**Brief:** Your task is to restate the data word for word.

**Data section:**
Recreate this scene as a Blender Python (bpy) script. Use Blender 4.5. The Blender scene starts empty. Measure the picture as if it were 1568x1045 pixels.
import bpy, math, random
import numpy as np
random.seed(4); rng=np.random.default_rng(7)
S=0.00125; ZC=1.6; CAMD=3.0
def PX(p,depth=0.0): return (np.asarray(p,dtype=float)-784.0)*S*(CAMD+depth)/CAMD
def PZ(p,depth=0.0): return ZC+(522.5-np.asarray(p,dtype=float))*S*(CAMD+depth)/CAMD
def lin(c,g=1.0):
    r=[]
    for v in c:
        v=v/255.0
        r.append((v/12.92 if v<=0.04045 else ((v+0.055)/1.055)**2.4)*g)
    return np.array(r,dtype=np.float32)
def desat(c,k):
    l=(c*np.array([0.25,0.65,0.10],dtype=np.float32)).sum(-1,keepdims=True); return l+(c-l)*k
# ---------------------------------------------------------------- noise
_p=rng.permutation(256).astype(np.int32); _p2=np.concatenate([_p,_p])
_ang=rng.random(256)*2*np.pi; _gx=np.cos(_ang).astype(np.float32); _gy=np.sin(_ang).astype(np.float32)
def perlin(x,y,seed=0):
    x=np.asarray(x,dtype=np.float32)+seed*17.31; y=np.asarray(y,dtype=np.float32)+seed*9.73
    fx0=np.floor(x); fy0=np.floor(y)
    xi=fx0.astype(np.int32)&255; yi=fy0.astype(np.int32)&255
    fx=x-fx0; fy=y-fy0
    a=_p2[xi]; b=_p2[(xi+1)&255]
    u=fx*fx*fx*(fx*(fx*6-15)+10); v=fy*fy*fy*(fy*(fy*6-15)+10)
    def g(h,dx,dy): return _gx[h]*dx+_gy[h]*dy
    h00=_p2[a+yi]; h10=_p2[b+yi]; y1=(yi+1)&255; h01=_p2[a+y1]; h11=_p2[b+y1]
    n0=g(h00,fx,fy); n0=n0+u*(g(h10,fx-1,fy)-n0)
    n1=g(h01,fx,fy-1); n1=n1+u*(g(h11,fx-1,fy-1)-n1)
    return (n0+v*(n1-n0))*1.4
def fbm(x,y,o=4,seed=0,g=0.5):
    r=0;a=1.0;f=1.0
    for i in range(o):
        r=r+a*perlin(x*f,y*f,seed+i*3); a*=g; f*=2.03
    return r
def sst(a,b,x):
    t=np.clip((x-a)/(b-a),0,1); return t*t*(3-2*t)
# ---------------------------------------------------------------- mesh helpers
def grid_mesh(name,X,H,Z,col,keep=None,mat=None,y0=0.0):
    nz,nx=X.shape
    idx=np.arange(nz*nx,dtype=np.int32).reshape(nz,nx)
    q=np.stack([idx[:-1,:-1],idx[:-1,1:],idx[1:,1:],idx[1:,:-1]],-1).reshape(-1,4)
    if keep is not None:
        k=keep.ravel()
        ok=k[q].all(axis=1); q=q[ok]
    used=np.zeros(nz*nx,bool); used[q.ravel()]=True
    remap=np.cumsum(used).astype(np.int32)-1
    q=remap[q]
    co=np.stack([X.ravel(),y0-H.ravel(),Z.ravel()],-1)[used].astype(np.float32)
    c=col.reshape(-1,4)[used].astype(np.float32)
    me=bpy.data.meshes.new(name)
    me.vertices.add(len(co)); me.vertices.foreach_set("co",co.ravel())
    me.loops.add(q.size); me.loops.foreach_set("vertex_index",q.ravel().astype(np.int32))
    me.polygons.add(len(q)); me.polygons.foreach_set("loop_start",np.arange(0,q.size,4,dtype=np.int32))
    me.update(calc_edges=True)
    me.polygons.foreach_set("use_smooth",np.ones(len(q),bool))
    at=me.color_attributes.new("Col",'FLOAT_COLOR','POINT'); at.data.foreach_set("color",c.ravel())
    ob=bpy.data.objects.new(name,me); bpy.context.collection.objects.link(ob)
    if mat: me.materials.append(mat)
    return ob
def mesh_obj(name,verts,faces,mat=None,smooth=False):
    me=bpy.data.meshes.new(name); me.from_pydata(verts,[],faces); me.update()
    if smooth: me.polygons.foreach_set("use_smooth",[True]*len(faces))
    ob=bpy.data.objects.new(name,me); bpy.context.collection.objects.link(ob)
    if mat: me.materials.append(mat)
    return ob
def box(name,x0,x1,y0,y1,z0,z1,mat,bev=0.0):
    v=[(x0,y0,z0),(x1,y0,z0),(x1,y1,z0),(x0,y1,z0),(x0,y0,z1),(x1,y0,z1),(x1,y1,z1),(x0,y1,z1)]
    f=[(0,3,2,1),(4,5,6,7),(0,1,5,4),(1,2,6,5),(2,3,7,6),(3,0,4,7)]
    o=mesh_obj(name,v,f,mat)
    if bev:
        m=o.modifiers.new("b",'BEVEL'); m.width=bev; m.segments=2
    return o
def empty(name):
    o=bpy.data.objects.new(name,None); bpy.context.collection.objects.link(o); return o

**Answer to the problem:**
Recreate this scene as a Blender Python (bpy) script. Use Blender 4.5. The Blender scene starts empty. Measure the picture as if it were 1568x1045 pixels.
import bpy, math, random
import numpy as np
random.seed(4); rng=np.random.default_rng(7)
S=0.00125; ZC=1.6; CAMD=3.0
def PX(p,depth=0.0): return (np.asarray(p,dtype=float)-784.0)*S*(CAMD+depth)/CAMD
def PZ(p,depth=0.0): return ZC+(522.5-np.asarray(p,dtype=float))*S*(CAMD+depth)/CAMD
def lin(c,g=1.0):
    r=[]
    for v in c:
        v=v/255.0
        r.append((v/12.92 if v<=0.04045 else ((v+0.055)/1.055)**2.4)*g)
    return np.array(r,dtype=np.float32)
def desat(c,k):
    l=(c*np.array([0.25,0.65,0.10],dtype=np.float32)).sum(-1,keepdims=True); return l+(c-l)*k
# ---------------------------------------------------------------- noise
_p=rng.permutation(256).astype(np.int32); _p2=np.concatenate([_p,_p])
_ang=rng.random(256)*2*np.pi; _gx=np.cos(_ang).astype(np.float32); _gy=np.sin(_ang).astype(np.float32)
def perlin(x,y,seed=0):
    x=np.asarray(x,dtype=np.float32)+seed*17.31; y=np.asarray(y,dtype=np.float32)+seed*9.73
    fx0=np.floor(x); fy0=np.floor(y)
    xi=fx0.astype(np.int32)&255; yi=fy0.astype(np.int32)&255
    fx=x-fx0; fy=y-fy0
    a=_p2[xi]; b=_p2[(xi+1)&255]
    u=fx*fx*fx*(fx*(fx*6-15)+10); v=fy*fy*fy*(fy*(fy*6-15)+10)
    def g(h,dx,dy): return _gx[h]*dx+_gy[h]*dy
    h00=_p2[a+yi]; h10=_p2[b+yi]; y1=(yi+1)&255; h01=_p2[a+y1]; h11=_p2[b+y1]
    n0=g(h00,fx,fy); n0=n0+u*(g(h10,fx-1,fy)-n0)
    n1=g(h01,fx,fy-1); n1=n1+u*(g(h11,fx-1,fy-1)-n1)
    return (n0+v*(n1-n0))*1.4
def fbm(x,y,o=4,seed=0,g=0.5):
    r=0;a=1.0;f=1.0
    for i in range(o):
        r=r+a*perlin(x*f,y*f,seed+i*3); a*=g; f*=2.03
    return r
def sst(a,b,x):
    t=np.clip((x-a)/(b-a),0,1); return t*t*(3-2*t)
# ---------------------------------------------------------------- mesh helpers
def grid_mesh(name,X,H,Z,col,keep=None,mat=None,y0=0.0):
    nz,nx=X.shape
    idx=np.arange(nz*nx,dtype=np.int32).reshape(nz,nx)
    q=np.stack([idx[:-1,:-1],idx[:-1,1:],idx[1:,1:],idx[1:,:-1]],-1).reshape(-1,4)
    if keep is not None:
        k=keep.ravel()
        ok=k[q].all(axis=1); q=q[ok]
    used=np.zeros(nz*nx,bool); used[q.ravel()]=True
    remap=np.cumsum(used).astype(np.int32)-1
    q=remap[q]
    co=np.stack([X.ravel(),y0-H.ravel(),Z.ravel()],-1)[used].astype(np.float32)
    c=col.reshape(-1,4)[used].astype(np.float32)
    me=bpy.data.meshes.new(name)
    me.vertices.add(len(co)); me.vertices.foreach_set("co",co.ravel())
    me.loops.add(q.size); me.loops.foreach_set("vertex_index",q.ravel().astype(np.int32))
    me.polygons.add(len(q)); me.polygons.foreach_set("loop_start",np.arange(0,q.size,4,dtype=np.int32))
    me.update(calc_edges=True)
    me.polygons.foreach_set("use_smooth",np.ones(len(q),bool))
    at=me.color_attributes.new("Col",'FLOAT_COLOR','POINT'); at.data.foreach_set("color",c.ravel())
    ob=bpy.data.objects.new(name,me); bpy.context.collection.objects.link(ob)
    if mat: me.materials.append(mat)
    return ob
def mesh_obj(name,verts,faces,mat=None,smooth=False):
    me=bpy.data.meshes.new(name); me.from_pydata(verts,[],faces); me.update()
    if smooth: me.polygons.foreach_set("use_smooth",[True]*len(faces))
    ob=bpy.data.objects.new(name,me); bpy.context.collection.objects.link(ob)
    if mat: me.materials.append(mat)
    return ob
def box(name,x0,x1,y0,y1,z0,z1,mat,bev=0.0):
    v=[(x0,y0,z0),(x1,y0,z0),(x1,y1,z0),(x0,y1,z0),(x0,y0,z1),(x1,y0,z1),(x1,y1,z1),(x0,y1,z1)]
    f=[(0,3,2,1),(4,5,6,7),(0,1,5,4),(1,2,6,5),(2,3,7,6),(3,0,4,7)]
    o=mesh_obj(name,v,f,mat)
    if bev:
        m=o.modifiers.new("b",'BEVEL'); m.width=bev; m.segments=2
    return o
def empty(name):
    o=bpy.data.objects.new(name,None); bpy.context.collection.objects.link(o); return o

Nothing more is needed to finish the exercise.